El padre, Louis Erich Otto Dietrich, un subteniente testarudo que llegó a ser comandante de un renombrado regimiento de caballería, dotó a su hija de su misma fibra espartana. Su madre, Wilhelmina Elisabeth Joséphine Felsing, una distinguida dama de origen francés y acerado temple, tampoco le iba a la zaga. Marlene pasó buena parte de su niñez en diversas plazas fuertes de Alemania Oriental donde su padre estaba de guarnición. Hizo sus primeros estudios con institutrices que le enseñaron francés desde los tres años e inglés desde que cumplió los seis. Fue sometida a férrea disciplina para formar su carácter: prescindía del abrigo cuando sentía frío y se abstenía de beber agua cuando tenía sed. Implacable con ella misma y tierna con los demás, como un ángel.

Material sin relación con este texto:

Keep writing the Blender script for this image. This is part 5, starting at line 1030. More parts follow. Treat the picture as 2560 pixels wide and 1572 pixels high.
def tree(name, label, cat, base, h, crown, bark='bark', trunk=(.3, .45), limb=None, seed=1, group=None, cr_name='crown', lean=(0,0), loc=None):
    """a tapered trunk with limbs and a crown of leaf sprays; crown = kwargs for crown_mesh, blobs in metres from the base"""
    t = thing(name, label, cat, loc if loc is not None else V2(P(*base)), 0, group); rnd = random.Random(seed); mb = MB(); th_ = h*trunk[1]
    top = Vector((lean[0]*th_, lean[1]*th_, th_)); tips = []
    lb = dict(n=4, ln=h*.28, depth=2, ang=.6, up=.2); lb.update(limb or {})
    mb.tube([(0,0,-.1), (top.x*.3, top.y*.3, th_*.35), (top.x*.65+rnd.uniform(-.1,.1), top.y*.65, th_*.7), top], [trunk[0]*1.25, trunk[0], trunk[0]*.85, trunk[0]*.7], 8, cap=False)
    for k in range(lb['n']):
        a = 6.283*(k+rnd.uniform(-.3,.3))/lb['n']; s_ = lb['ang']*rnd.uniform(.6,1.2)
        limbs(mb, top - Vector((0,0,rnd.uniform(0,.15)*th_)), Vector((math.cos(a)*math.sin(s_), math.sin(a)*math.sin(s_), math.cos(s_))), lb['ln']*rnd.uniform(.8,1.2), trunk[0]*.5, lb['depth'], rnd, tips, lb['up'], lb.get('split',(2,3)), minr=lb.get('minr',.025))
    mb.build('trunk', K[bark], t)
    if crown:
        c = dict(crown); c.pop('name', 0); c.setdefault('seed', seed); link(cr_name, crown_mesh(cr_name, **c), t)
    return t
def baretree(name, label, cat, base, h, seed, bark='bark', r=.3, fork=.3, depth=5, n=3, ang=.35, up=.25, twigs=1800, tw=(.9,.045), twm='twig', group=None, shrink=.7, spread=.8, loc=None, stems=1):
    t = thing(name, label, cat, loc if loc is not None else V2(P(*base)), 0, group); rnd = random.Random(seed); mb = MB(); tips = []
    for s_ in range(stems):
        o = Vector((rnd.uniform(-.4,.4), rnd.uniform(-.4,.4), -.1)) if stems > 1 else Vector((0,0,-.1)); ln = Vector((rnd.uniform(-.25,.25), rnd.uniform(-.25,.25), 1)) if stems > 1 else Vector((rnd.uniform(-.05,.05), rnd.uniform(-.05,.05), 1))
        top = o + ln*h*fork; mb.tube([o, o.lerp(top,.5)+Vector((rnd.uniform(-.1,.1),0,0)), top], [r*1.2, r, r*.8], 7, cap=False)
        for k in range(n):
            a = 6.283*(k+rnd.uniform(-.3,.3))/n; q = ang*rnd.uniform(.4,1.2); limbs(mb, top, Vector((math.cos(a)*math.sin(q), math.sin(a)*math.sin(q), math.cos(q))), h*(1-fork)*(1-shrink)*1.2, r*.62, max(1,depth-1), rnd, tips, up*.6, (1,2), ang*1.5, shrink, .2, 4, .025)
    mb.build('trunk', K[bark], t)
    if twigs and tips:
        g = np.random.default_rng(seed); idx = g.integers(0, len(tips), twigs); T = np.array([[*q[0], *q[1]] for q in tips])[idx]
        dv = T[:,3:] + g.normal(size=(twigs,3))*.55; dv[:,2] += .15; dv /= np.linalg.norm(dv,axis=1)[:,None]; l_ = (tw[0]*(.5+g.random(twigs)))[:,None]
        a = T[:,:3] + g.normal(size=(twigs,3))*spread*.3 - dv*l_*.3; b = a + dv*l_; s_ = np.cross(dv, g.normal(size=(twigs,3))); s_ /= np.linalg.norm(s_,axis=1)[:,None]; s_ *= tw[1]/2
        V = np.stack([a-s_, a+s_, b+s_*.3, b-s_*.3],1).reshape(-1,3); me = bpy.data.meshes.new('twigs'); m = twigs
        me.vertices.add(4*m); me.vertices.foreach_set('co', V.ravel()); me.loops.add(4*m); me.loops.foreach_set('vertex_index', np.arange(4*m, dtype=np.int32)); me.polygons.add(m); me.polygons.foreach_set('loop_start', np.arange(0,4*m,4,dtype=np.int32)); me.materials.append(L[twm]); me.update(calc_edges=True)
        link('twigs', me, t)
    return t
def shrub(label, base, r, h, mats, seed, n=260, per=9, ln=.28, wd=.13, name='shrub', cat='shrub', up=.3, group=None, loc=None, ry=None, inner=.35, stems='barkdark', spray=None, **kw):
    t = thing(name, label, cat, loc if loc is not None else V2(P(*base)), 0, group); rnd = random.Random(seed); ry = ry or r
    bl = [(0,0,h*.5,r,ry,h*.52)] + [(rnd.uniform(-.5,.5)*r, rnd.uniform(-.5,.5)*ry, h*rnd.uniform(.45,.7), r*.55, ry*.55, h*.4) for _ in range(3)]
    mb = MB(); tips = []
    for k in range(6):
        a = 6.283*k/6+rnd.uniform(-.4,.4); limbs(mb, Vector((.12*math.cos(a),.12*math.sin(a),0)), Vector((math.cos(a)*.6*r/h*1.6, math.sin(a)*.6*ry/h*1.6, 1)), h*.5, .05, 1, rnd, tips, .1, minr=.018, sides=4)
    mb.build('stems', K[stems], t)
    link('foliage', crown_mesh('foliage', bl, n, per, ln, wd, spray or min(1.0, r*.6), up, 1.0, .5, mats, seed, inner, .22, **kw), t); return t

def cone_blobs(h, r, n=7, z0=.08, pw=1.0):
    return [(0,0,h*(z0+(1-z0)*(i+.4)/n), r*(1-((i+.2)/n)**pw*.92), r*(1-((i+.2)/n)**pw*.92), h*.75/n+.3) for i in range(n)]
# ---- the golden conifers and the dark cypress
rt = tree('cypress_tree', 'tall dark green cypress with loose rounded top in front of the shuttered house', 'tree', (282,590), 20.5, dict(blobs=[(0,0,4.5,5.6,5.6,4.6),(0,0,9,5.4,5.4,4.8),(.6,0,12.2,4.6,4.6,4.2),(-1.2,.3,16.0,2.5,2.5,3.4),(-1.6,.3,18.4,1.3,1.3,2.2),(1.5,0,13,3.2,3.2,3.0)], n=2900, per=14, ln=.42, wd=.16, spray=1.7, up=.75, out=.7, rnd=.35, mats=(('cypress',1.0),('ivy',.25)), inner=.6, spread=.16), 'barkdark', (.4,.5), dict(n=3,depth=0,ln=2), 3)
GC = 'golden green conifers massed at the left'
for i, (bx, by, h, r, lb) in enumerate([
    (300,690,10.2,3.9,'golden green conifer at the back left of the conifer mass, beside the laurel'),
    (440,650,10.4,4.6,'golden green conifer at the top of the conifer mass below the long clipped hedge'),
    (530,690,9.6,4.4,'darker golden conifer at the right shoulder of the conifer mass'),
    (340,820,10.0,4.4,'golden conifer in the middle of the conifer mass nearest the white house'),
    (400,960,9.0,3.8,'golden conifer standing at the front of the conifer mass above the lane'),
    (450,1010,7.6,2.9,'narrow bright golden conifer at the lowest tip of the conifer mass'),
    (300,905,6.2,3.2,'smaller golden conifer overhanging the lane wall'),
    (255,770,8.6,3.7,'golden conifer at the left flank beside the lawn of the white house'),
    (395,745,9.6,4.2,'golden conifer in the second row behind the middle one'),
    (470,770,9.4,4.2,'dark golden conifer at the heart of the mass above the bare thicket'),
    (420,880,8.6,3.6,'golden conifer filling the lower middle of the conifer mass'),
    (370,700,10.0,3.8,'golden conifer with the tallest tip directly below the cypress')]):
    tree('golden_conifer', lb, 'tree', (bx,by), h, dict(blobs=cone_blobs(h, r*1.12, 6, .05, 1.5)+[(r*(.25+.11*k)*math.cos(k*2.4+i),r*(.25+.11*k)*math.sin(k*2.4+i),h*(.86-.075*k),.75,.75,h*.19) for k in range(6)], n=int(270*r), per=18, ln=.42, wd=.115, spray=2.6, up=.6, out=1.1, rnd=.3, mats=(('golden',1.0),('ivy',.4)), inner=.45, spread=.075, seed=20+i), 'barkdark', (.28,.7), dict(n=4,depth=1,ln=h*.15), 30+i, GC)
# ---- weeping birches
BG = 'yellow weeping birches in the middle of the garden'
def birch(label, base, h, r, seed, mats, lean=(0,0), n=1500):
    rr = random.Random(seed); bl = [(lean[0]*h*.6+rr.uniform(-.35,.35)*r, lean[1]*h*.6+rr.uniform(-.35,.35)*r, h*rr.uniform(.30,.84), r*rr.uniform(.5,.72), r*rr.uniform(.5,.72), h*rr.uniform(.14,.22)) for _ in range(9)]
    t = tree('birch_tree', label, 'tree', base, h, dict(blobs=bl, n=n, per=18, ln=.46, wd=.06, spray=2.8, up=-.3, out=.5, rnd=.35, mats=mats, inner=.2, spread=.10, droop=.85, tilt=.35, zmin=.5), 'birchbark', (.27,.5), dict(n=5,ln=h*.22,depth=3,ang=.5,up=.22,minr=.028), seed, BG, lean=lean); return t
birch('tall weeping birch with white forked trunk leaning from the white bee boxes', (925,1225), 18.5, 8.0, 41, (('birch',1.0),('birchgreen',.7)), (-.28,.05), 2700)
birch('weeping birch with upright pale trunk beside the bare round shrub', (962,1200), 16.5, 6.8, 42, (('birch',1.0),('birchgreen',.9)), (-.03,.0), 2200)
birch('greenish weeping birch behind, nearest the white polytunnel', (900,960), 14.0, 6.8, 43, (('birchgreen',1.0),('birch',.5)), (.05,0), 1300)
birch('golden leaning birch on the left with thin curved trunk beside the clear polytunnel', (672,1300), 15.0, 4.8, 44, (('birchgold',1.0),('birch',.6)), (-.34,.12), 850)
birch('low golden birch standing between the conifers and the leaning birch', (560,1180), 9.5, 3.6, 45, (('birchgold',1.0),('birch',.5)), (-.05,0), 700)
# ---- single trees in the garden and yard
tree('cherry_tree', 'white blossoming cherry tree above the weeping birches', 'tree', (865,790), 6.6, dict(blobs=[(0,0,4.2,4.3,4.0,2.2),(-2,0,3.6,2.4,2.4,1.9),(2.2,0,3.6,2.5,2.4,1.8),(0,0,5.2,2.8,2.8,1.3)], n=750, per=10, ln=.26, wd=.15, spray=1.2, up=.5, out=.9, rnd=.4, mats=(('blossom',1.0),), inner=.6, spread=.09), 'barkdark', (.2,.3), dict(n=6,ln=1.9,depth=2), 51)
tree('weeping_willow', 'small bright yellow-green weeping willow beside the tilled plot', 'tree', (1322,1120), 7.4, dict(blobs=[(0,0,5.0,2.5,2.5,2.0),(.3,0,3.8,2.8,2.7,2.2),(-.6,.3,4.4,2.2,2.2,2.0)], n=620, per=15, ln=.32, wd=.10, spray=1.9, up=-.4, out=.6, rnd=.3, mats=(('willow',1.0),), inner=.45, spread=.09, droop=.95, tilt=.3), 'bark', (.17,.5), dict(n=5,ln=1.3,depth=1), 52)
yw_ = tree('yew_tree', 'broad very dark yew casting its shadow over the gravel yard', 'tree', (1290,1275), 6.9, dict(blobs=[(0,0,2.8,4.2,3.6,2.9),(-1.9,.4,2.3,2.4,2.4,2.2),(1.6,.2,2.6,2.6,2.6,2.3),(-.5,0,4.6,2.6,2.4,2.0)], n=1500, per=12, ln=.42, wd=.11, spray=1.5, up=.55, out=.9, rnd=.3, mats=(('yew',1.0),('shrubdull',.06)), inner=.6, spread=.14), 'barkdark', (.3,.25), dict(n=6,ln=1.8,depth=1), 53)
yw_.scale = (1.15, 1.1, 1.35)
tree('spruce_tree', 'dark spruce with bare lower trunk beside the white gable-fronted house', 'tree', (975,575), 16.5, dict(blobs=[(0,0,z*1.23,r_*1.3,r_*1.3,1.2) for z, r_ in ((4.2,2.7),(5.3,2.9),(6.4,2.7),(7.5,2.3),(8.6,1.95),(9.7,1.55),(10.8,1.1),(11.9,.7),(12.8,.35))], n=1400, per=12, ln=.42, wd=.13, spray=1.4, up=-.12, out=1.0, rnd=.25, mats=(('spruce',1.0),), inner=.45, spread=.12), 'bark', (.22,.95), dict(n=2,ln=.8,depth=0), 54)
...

Marlene Dietrich aborreció con toda su alma a Adolf Hitler y al régimen nazi de terror que él representaba. Como ella era la estrella cinematográfica más refulgente de Alemania, la visitaron en tres ocasiones enviados especiales del Führer para ofrecerle el trono de reina de la industria del celuloide en su país. Llegaron a insinuarle que el mismísimo Hitler en persona pondría el corazón a sus pies. La insinuación provino en una de aquellas visitas nada menos que de Joachim von Ribbentrop, ministro de Asuntos Exteriores del Tercer Reich desde febrero de 1938 hasta abril de 1945. Tras el exitoso estreno de «El ángel azul», Marlene había salido rumbo a Hollywood en compañía de Von Sternberg. Poco después actuaba ya con Gary Cooper en su primera película estadounidense, «Marruecos», que la catapultó a la fama. No era extraño así que hasta un demonio como Hitler suspirase por ella.